[MATERIAL FOR THIS TASK]
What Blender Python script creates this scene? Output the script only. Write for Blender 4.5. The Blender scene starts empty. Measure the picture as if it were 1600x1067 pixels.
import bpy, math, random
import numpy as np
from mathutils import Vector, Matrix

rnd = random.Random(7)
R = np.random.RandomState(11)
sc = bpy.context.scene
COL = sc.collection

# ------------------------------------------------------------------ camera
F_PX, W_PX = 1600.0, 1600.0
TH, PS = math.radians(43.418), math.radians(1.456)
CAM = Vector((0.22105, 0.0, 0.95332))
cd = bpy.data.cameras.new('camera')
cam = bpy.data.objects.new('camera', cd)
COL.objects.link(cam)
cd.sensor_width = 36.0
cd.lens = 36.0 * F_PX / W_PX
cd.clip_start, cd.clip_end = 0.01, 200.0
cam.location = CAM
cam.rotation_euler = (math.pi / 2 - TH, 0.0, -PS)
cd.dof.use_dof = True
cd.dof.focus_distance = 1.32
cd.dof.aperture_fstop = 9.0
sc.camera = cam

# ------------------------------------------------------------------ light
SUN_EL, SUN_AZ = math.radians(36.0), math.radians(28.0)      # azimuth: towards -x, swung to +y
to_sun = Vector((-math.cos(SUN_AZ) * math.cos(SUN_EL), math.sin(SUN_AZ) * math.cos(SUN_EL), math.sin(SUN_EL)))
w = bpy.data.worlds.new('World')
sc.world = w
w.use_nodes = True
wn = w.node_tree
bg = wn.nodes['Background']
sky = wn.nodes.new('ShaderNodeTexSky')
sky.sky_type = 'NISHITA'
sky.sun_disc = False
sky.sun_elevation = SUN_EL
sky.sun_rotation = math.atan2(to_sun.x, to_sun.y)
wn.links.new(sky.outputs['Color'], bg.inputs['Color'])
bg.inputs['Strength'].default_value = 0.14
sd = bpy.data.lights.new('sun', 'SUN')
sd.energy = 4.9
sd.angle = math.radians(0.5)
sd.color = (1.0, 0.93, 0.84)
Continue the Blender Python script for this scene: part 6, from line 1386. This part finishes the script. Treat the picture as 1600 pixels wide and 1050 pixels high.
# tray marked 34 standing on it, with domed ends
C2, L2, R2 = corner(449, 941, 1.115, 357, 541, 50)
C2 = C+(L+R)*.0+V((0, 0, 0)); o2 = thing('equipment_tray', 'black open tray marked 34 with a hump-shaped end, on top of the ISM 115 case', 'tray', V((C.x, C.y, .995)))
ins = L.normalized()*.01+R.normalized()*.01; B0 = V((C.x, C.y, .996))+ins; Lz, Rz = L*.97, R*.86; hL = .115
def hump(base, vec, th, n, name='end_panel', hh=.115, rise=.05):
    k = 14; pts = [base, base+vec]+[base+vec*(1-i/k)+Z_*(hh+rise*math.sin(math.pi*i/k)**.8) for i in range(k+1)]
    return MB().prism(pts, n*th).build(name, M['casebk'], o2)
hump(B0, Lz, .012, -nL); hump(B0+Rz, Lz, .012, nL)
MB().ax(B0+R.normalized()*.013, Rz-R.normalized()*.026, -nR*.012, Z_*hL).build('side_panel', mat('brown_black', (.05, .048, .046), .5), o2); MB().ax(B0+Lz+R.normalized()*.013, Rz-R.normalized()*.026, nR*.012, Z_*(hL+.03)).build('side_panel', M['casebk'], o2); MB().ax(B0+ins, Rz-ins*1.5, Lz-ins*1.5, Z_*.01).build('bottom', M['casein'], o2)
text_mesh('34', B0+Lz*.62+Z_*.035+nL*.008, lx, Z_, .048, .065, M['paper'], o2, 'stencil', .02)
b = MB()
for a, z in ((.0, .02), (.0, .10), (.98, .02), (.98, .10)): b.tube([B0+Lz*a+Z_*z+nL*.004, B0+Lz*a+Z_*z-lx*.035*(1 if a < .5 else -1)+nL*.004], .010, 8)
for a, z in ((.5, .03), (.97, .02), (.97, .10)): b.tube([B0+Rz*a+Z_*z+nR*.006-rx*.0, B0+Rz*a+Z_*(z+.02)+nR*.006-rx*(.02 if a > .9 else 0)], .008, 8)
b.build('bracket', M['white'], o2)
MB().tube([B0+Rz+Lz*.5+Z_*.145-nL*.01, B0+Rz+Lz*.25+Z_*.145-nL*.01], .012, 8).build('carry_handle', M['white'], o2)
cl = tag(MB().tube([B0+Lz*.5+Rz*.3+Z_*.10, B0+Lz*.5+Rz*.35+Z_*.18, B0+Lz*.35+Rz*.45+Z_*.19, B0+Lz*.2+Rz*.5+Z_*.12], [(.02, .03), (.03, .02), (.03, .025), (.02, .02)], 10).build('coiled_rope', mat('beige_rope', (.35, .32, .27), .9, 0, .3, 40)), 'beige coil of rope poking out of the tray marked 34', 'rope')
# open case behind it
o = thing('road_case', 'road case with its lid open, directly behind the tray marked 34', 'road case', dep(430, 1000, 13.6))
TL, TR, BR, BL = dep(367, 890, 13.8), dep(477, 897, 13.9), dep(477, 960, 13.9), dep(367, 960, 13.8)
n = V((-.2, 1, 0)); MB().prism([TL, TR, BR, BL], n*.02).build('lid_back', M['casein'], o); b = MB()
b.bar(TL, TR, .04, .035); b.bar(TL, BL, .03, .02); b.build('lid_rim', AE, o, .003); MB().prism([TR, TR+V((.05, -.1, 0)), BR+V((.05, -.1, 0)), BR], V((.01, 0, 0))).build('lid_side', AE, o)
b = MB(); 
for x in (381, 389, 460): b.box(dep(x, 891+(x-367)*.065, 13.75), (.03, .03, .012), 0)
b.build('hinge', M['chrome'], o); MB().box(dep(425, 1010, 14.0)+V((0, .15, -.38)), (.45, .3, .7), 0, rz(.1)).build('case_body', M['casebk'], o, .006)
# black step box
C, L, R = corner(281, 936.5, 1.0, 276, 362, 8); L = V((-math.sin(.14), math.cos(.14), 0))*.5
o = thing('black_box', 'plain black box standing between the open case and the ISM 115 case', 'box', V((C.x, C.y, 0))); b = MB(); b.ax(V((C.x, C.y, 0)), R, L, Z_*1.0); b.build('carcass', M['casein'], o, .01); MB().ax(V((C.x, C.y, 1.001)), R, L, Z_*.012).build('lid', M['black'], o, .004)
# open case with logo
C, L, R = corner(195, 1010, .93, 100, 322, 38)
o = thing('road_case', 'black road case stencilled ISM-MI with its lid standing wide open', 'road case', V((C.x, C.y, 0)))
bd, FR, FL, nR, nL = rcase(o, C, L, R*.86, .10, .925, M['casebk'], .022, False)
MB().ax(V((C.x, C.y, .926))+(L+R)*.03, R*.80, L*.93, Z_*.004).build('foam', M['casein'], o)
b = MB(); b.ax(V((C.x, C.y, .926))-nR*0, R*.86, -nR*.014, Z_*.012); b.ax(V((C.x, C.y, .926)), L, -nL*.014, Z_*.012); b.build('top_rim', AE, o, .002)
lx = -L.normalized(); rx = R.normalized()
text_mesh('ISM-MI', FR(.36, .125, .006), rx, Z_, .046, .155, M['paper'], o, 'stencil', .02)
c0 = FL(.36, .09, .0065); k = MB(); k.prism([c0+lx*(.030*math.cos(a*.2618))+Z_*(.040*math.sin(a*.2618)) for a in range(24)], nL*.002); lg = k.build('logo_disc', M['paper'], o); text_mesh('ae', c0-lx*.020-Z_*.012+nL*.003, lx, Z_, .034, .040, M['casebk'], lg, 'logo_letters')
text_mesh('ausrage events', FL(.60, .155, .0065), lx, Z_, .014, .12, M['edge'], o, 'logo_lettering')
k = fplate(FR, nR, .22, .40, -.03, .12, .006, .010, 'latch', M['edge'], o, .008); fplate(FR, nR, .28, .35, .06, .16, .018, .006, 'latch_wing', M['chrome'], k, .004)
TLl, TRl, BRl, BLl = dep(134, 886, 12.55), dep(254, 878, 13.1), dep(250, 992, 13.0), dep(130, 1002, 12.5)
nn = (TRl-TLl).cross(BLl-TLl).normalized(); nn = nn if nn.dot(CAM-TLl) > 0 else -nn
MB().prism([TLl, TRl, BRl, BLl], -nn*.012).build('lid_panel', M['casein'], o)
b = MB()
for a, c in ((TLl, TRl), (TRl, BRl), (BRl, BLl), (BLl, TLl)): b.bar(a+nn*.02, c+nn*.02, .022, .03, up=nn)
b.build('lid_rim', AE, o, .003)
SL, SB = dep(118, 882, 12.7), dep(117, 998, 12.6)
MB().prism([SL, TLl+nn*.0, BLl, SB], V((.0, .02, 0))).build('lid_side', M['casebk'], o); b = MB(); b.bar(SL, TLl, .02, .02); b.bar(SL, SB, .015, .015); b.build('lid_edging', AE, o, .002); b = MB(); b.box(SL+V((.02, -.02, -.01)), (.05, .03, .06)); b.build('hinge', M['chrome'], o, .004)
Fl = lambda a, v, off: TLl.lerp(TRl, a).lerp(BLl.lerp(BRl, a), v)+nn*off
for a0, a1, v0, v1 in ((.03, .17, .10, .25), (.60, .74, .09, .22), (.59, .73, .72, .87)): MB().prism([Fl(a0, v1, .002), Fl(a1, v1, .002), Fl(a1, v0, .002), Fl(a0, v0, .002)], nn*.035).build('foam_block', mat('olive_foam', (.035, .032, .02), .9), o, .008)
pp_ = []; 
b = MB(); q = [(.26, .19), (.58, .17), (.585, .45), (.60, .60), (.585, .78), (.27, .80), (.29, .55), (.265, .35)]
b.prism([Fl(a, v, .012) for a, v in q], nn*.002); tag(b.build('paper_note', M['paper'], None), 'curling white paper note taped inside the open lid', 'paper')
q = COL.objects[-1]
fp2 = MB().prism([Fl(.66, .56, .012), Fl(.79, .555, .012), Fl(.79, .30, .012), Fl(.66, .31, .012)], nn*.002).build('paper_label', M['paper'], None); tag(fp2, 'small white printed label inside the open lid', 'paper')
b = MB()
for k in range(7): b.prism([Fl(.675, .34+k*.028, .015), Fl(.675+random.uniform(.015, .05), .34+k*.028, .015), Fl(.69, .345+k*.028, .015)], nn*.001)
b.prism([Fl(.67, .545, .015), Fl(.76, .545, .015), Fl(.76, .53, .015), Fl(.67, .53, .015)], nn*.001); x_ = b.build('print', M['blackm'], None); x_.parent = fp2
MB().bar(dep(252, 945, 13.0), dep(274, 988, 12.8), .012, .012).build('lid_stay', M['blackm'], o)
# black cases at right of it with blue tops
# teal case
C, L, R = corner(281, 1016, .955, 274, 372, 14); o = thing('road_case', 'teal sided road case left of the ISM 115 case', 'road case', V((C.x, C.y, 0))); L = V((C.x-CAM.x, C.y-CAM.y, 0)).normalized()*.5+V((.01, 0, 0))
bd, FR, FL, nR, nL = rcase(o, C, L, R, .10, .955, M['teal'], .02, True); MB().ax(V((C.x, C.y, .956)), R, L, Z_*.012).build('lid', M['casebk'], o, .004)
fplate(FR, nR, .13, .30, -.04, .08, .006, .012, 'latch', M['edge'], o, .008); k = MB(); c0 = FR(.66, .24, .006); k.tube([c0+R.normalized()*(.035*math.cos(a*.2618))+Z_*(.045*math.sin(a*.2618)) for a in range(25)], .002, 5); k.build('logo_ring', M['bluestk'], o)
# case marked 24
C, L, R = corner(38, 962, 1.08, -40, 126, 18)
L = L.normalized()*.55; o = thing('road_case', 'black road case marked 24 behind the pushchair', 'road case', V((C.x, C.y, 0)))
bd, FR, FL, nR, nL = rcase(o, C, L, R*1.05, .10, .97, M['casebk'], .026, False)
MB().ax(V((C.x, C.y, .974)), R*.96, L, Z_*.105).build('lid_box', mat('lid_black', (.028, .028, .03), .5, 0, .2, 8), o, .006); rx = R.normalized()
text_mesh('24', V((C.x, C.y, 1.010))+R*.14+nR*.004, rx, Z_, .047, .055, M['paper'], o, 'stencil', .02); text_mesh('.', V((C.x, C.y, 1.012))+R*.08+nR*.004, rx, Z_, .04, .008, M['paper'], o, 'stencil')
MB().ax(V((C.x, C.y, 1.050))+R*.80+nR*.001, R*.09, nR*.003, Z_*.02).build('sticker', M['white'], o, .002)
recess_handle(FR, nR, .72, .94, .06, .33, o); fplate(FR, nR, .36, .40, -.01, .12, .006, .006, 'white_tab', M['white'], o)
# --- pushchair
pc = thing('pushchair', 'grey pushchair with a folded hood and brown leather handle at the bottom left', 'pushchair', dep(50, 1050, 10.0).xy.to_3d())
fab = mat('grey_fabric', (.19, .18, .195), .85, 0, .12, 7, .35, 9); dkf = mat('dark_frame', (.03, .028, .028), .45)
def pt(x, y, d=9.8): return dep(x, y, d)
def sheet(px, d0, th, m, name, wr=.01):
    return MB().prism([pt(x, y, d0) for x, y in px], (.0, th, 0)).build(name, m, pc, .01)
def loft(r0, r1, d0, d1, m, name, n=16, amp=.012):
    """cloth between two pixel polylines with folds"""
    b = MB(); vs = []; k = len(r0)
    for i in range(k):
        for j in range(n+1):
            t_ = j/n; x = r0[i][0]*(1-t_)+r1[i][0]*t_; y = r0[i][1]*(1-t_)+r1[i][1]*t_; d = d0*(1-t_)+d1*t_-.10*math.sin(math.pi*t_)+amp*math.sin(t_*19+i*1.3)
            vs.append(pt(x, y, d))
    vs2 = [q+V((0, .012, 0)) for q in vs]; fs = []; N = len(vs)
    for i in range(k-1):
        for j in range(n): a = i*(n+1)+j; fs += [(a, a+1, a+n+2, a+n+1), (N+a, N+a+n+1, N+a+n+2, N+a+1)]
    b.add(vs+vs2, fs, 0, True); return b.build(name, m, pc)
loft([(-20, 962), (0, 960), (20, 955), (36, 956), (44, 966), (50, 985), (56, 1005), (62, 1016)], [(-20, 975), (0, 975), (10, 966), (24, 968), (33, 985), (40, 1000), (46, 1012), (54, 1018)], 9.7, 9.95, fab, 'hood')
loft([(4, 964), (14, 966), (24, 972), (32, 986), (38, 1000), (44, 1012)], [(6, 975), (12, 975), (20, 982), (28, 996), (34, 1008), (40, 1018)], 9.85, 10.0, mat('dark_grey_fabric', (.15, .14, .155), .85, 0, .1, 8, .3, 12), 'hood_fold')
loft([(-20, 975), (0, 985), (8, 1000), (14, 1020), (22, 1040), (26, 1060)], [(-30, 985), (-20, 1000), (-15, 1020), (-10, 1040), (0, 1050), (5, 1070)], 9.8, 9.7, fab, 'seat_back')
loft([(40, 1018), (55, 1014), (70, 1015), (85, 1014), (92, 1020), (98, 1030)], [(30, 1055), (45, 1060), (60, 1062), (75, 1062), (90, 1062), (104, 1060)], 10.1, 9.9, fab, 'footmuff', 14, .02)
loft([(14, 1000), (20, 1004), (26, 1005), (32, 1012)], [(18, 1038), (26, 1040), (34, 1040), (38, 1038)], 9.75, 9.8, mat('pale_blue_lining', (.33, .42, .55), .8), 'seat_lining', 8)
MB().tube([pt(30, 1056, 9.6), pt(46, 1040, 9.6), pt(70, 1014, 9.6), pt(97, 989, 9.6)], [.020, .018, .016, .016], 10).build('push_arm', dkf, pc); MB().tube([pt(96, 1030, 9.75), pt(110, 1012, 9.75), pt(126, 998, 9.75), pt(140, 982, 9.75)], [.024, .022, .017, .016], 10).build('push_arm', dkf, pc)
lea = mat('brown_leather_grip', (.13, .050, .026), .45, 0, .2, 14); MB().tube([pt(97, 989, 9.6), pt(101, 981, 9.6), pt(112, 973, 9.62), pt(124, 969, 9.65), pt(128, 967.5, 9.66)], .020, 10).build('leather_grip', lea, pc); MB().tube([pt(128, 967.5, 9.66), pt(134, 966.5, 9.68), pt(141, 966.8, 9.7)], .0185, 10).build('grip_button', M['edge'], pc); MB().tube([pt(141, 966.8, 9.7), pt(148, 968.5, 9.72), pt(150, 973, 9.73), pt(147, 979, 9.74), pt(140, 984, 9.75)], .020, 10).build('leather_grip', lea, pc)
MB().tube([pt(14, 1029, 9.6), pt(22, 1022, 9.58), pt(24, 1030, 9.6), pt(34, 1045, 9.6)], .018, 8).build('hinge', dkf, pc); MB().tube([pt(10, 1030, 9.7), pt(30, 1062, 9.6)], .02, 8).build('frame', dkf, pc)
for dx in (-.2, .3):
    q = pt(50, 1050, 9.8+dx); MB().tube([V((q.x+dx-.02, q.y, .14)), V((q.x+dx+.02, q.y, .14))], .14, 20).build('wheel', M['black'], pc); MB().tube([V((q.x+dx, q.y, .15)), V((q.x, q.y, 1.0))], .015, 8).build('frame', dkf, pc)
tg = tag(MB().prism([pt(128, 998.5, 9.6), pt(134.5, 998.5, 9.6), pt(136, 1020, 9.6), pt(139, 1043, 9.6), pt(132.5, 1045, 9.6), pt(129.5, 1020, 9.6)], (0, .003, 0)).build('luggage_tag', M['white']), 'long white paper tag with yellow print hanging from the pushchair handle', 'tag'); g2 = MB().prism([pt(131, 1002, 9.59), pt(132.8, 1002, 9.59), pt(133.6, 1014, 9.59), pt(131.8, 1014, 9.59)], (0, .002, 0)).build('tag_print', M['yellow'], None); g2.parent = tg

[EXERCISE TASK] Return the entries above unchanged, starting at the first line and stopping after the line with "COL = sc.collection".

[RESULT FOR THIS EXERCISE]
What Blender Python script creates this scene? Output the script only. Write for Blender 4.5. The Blender scene starts empty. Measure the picture as if it were 1600x1067 pixels.
import bpy, math, random
import numpy as np
from mathutils import Vector, Matrix

rnd = random.Random(7)
R = np.random.RandomState(11)
sc = bpy.context.scene
COL = sc.collection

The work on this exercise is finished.